Uno de los peligros de la ideología hoy es que está desvinculada del problema en sí, y más bien se utiliza como seña de identidad; sólo tiene que ver con nosotros mismos y nos separa del resto del mundo, porque el resto del mundo sólo importa en la medida en que lo usamos para ubicarnos en nuestro reducido núcleo de otros que no nos van a llevar la contraria. Nos definimos hasta el punto de que uno tiene problemas para mantenerse al día de todas las consideraciones que hay que tener en cuenta para dirigirse a alguien desde su naturaleza sexual, racial, de género. Es un etiquetado que sólo deshumaniza en un mundo de farsantes, más cínico que nunca, más vacío, donde los verdaderos activistas, los más silenciosos y efectivos, no son escuchados porque no requieren ser vistos. Esto responde a una lógica similar a la de aquellos que se oponían a la erradicación de la mendicidad en la España del Siglo de Oro. De acuerdo con la doctrina de la Iglesia, la conservación de la pobreza era necesaria para que los ricos pudieran practicar la caridad de la limosna y ganarse así la salvación de su alma. ¿Y cómo se aseguraba la limosna? A través del sermón.

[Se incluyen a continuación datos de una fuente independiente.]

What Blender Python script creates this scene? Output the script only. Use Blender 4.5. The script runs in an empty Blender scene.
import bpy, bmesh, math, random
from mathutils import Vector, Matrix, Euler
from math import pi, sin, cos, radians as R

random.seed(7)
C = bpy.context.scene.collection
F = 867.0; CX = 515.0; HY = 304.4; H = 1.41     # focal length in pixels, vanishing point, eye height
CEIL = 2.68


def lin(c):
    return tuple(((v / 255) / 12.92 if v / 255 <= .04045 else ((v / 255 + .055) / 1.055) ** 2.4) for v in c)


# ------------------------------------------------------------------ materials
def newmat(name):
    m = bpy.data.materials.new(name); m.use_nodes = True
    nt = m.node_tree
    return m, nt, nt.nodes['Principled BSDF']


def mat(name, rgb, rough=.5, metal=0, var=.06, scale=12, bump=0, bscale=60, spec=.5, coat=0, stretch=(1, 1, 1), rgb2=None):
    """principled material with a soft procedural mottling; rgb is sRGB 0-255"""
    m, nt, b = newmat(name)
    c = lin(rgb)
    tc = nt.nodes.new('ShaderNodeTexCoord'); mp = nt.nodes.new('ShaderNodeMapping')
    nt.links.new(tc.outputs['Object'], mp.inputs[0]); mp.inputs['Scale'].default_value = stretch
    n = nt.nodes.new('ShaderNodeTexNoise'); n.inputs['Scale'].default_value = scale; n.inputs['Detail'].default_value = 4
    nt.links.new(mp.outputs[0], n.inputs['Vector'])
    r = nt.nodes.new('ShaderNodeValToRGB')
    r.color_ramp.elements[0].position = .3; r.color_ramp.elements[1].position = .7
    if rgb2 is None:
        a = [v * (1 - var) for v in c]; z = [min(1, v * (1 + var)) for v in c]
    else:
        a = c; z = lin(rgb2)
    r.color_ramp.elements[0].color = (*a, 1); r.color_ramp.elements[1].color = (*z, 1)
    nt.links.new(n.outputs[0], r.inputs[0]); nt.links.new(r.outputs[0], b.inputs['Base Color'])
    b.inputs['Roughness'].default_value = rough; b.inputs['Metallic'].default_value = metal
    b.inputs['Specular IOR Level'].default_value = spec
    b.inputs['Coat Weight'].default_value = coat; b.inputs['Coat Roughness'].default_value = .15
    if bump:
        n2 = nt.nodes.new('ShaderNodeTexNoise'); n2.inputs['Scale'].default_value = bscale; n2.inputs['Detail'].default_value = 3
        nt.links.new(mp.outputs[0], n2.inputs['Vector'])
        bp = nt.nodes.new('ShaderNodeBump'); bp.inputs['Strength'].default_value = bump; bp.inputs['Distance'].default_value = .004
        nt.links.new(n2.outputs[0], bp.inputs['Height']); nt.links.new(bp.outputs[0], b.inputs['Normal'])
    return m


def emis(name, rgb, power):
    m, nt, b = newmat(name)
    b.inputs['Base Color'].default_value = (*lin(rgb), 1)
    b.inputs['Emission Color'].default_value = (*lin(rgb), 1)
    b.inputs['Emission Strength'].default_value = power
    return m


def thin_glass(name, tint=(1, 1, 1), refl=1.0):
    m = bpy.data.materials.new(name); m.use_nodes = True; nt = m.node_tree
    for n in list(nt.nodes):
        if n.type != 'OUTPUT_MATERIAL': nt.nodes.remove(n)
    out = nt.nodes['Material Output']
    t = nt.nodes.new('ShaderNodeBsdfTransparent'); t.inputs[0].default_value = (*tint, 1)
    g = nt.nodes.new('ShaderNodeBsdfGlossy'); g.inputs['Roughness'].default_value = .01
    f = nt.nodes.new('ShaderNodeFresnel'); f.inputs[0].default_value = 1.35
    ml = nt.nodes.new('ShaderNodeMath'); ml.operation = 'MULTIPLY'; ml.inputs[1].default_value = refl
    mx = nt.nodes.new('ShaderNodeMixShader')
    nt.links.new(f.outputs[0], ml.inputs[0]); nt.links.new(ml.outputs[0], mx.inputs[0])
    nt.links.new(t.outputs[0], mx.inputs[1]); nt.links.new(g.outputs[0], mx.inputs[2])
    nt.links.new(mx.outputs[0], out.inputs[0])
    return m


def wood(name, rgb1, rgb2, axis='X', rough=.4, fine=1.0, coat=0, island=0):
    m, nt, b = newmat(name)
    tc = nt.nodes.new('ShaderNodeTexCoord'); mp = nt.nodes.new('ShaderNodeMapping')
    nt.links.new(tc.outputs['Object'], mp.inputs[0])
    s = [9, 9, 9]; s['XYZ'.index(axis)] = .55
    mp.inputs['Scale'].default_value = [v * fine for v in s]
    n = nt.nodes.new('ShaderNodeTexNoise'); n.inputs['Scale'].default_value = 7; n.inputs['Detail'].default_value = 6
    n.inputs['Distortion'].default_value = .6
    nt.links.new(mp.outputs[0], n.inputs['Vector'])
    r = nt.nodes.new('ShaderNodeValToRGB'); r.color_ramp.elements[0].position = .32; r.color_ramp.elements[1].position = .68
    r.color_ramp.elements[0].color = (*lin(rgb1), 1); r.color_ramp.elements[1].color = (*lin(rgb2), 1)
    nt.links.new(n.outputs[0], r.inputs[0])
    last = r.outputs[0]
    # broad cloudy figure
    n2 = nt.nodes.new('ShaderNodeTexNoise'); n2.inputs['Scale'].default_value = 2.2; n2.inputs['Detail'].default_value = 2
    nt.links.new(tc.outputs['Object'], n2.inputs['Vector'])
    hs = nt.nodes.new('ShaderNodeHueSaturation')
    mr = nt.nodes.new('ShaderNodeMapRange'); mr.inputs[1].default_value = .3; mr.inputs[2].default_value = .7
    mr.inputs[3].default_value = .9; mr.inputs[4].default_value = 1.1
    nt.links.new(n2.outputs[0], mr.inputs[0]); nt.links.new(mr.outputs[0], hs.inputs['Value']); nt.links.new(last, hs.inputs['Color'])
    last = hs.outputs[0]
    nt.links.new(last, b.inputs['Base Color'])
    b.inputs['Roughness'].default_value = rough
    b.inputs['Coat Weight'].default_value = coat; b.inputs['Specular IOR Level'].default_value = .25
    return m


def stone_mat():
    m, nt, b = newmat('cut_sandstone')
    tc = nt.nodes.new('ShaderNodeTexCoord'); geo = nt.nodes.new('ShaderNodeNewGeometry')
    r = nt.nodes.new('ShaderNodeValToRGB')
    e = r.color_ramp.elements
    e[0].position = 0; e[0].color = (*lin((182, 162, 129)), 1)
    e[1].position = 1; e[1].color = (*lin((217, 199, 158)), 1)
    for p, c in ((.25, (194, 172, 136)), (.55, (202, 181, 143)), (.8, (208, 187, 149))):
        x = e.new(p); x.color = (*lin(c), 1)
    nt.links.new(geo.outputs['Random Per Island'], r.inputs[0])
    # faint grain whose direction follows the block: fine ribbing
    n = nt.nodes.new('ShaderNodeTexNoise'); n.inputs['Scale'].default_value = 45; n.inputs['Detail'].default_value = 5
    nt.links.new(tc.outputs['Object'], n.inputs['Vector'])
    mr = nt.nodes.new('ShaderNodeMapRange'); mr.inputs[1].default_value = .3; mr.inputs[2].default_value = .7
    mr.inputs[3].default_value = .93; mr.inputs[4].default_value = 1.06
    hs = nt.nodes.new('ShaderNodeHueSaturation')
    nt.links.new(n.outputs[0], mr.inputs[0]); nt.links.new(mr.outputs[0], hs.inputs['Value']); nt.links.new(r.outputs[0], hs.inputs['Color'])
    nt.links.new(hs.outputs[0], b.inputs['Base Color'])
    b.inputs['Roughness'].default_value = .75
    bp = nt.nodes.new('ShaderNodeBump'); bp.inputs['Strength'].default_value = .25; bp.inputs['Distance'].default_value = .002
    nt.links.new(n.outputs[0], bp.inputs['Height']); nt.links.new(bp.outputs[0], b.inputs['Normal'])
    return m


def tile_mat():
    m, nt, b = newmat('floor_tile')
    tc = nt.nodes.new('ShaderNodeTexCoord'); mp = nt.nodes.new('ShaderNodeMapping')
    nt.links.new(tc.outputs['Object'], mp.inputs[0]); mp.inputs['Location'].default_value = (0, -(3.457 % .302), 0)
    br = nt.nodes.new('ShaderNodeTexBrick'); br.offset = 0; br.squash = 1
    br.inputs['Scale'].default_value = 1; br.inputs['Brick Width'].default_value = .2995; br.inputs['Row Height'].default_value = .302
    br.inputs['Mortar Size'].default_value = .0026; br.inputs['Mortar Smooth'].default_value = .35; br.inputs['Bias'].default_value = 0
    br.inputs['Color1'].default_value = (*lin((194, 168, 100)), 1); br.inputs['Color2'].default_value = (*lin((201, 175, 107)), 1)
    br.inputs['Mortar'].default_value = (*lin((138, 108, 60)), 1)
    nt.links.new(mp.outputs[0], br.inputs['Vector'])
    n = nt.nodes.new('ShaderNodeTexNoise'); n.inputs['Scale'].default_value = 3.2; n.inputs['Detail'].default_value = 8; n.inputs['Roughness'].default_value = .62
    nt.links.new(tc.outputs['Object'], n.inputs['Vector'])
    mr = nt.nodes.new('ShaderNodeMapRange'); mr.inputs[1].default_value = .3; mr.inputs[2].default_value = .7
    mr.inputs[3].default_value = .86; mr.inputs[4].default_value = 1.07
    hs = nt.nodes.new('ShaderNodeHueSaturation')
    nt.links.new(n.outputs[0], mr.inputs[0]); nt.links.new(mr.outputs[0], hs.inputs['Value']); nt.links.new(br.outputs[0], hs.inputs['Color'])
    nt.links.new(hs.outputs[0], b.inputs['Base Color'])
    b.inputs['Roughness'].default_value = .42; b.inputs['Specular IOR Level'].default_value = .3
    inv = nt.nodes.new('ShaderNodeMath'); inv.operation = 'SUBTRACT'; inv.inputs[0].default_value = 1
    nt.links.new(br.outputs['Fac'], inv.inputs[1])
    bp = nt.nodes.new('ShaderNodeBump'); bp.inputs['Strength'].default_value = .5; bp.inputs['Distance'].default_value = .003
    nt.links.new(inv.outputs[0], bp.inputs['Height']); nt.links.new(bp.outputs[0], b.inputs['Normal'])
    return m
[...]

El poder del sermón cumple hoy, mediante su adoctrinamiento, una función similar a la que ejercía hace cinco siglos. Esta defensa de las minorías es en gran parte una falacia, un sermón ideológico que necesita que el negro, la mujer o el moro sigan siendo vistos como el negro, la mujer y el moro de hace 50 años para que otros puedan ostentar su superioridad moral. El discurso ideológico es la limosna contemporánea, el ejercicio de caridad de los privilegiados de hoy. La defensa de los derechos de los más desfavorecidos es cada vez más un simulacro que lubrica el engranaje de un mundo especialmente desconsiderado y cada vez más racista. No quiero ver el color, no quiero exhibir mis limosnas, y, desde luego, no acepto sermones que sólo se pronuncian para beneficio y exhibición de unos párrocos consentidos.